Climate Action

Story of Greenland’s ice emerges

A new discovery of 80 year old photo plates in Demark has provided insight into the melting of Greenland’s glaciers.

  • 01 June 2012
  • A new discovery of 80 year old photo plates in Demark has provided insight into the melting of Greenland’s glaciers. The pictures were from Knud Rasmussen’s expedition to Greenland in the 1930’s and have been stored at the National Survey and Cadastre of Denmark, who are responsible for surveys and mapping. Researchers have now analysed the ice loss in the region, comparing the photos to other resources from World War Two until the present day.

A new discovery of 80 year old photo plates in Demark has provided insight into the melting of Greenland’s glaciers. The pictures were from Knud Rasmussen’s expedition to Greenland in the 1930’s and have been stored at the National Survey and Cadastre of Denmark, who are responsible for surveys and mapping.

Researchers have now analysed the ice loss in the region, comparing the photos to other resources from World War Two until the present day. The results of the analysis showed a cooling period in the mid 20th century followed by accelerating warming afterwards.

Jason Box, who worked on the project at Ohio States University says, "Because of this study, we now have a detailed historical analogue for more recent glacier loss and we've confirmed that glaciers are very sensitive indicators of climate."

Knud Rasmussen was a famous Danish explorer, famous for a number of expeditions to Greenland and perhaps most famous for being the first man to cross Arctic America (and the Northwest Passage) with dogs. He conducted six expeditions to map and explore Greenland, and the sixth expedition, from which the photos originate, was his last. He died in 1933.

The discovery of the photos is important, because there are few surviving images of Greenland glaciers prior to the appearance of satellite imagery.

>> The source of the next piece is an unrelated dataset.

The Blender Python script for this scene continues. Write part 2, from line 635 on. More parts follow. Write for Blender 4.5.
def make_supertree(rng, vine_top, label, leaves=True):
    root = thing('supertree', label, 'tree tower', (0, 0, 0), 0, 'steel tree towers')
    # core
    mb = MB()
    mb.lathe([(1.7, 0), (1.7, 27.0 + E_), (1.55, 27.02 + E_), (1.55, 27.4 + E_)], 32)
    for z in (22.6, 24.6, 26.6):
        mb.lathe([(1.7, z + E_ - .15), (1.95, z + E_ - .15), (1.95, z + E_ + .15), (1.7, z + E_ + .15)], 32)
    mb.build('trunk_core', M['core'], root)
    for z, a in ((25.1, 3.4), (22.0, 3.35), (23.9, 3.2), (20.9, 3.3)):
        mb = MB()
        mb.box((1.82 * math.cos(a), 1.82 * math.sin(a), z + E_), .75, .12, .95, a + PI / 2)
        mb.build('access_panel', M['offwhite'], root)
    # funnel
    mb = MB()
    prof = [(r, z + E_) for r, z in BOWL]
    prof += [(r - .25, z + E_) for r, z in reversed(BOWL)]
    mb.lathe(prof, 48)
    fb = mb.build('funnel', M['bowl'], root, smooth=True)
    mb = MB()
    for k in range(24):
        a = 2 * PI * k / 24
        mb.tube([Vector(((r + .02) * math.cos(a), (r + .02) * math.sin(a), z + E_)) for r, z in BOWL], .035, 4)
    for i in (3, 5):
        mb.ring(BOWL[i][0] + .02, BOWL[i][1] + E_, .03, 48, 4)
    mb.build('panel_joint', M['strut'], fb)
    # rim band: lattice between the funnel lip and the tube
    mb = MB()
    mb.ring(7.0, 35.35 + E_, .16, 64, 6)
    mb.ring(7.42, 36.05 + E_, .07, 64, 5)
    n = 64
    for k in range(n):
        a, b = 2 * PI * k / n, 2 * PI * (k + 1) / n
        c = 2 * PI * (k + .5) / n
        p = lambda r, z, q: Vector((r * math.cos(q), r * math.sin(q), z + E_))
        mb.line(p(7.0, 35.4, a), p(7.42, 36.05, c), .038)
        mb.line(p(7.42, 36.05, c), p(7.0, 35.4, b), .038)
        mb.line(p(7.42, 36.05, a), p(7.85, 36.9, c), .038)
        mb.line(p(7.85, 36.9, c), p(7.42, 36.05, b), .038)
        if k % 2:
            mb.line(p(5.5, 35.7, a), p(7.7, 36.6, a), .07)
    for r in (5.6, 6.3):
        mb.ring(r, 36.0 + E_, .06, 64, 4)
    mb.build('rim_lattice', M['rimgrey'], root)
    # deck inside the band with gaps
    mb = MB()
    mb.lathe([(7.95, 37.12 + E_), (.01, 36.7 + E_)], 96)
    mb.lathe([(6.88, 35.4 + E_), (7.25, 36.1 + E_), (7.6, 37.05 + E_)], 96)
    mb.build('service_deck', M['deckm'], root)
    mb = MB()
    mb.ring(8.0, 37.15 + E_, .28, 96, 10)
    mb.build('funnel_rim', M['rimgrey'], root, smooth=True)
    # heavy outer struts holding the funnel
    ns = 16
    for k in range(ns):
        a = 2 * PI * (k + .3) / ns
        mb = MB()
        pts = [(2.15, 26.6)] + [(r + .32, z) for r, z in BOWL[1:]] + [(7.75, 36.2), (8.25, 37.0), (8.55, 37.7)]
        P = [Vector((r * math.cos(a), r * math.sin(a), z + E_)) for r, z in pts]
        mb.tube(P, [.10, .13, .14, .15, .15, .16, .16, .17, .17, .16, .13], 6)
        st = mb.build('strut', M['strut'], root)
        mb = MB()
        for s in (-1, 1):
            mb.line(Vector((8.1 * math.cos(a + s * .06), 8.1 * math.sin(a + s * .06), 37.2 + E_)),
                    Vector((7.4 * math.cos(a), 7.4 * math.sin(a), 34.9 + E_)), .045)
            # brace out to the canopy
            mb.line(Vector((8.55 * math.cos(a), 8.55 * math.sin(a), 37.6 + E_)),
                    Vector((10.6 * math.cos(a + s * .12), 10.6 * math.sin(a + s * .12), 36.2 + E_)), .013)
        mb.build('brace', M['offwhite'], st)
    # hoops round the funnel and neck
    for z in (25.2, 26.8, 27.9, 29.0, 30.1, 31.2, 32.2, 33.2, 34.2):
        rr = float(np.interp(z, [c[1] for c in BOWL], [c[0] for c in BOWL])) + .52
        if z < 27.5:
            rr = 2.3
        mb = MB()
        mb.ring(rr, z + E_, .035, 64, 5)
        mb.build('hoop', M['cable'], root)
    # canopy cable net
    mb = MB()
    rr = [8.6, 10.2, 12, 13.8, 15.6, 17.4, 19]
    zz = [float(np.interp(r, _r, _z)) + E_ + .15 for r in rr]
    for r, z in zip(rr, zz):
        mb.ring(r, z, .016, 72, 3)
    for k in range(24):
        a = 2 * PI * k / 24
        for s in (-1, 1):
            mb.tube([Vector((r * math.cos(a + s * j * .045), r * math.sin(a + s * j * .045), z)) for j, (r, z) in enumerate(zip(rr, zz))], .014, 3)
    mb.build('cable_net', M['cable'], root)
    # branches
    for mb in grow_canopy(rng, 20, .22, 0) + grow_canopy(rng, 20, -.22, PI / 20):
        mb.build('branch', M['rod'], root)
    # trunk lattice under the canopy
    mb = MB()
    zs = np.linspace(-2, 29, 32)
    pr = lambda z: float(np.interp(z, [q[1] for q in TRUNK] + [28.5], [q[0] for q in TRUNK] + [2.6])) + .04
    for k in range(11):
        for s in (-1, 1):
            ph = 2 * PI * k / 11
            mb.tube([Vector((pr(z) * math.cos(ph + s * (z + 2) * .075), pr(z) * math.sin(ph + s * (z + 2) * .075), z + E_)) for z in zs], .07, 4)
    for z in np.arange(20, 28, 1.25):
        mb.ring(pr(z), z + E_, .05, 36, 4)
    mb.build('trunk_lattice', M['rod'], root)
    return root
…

The plates for the images were stored and largely forgotten because they were produced for the purpose of mapping, and once the maps were produced, there was little value in them.

Perhaps the most interesting finding of the study is the localised cooling of Greenland from the 40s to the 70s. This was not a global trend, but was likely due to sulphur pollution during the period. After the Clean Air Act of 1963, the warming trend resumed, as industry emitted less sulphur. This period allows researchers to see how the ice responds to changing climate and indeed, the glaciers responded more rapidly to the cooling during this period than first suspected. This suggests that a short cooling period could help stabilise current glacier retreat.

In other research on Greenland, scientists at the GFZ German Research Centre have found that the last 10 years of melting were considerably greater than any period in the last 50 years. The ice loss is contributing 0.7mm per year to sea level rise, which in total is around 3mm per year.

It also reveals an interesting picture of where and how the ice was disappearing. Mass loss was largest in the west of Greenland, with a mix of melting, iceberg calving and fluctuations in snow accumulation responsible, but varying considerably over the entire region. The study has revealed in extensive detail how the region has changed and what has contributed to that change.